Why won’t the White House take inflation seriously? Oliver Wiseman
https://spectatorworld.com/newsletter/why-wont-the-white-house-take-inflation-seriously/
Why won’t the White House take inflation seriously?
As has been clear for some time now, the fortunes of Joe Biden’s Build Back Better legislation and the state of the US economy are inextricably linked. With every bit of economic bad news, such as the worse-in-40-years inflation figures announced on Friday, the chances of the president securing fifty votes for his monster spending bill seem to fade.
Today, Biden will meet Joe Manchin and try to win the West Virginia holdout round. But one suspects nothing the president says to Manchin would be as persuasive as some good economic news — in particular, an easing of the price rises that Manchin has long said are a major reason why he cannot support the bill.
And for all that the Biden White House now claims to take the inflation threat seriously, one cannot help but feel the administration basically views the problem as one of messaging and spin, rather than anything more serious. Consider, for example, the insincere way in which Build Back Better has been rebranded as an urgently needed inflation-busting measure. The economic picture is radically different to when Build Back Better was first introduced. And yet we are supposed to believe that the legislation remains the perfect set of measures for the moment.
The White House has officially dropped talk of “transitory” inflation, but they clearly still think of it as a temporary problem. On Friday, Biden called price rises a “real bump in the road.”

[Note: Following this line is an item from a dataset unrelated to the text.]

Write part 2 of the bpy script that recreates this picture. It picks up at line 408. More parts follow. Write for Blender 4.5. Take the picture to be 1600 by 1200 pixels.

Biden has assembled a handful of inflation-busting measures, but they feel designed so that he has an answer to the inflation question rather than as an earnest attempt to bring prices down. A government that was serious about the inflation threat would take an all-of-government approach. It would decide that now was not the time to double tariffs on lumber, for instance.
Rather than actually tackling inflation, officials are more interested in explaining why those prices aren’t the full story. Biden chief of staff Ron Klain decided that the best response was a flip chart explaining that everything was actually great. It is one thing to tout your economic achievements, it is another to deny the existence of any problems. On inflation, the White House too often finds itself telling voters not to believe their lying eyes.
To some economists, frustration among Americans at the state of the economy is a head-scratcher. GDP is surging, why aren’t people feeling better, they ask themselves.
But as the New York Times’s David Leonhardt explained on Friday, this really isn’t as much of a paradox as these economists seem to think. In his blunt assessment, “Americans think the economy is in rough shape because the economy is in rough shape.”
As Obama economic adviser Jason Furman told the Washington Post recently, “The typical family is spending an extra $4,000 this year because of excess inflation. It does not seem like much of a mystery why people are upset when they have to spend thousands of additional dollars more because of inflation.”
Not long ago, Klain called inflation a “quality problem.” He has learned not to say something like that again in public. But one can’t help but feel that, privately at least, that is still the White House view.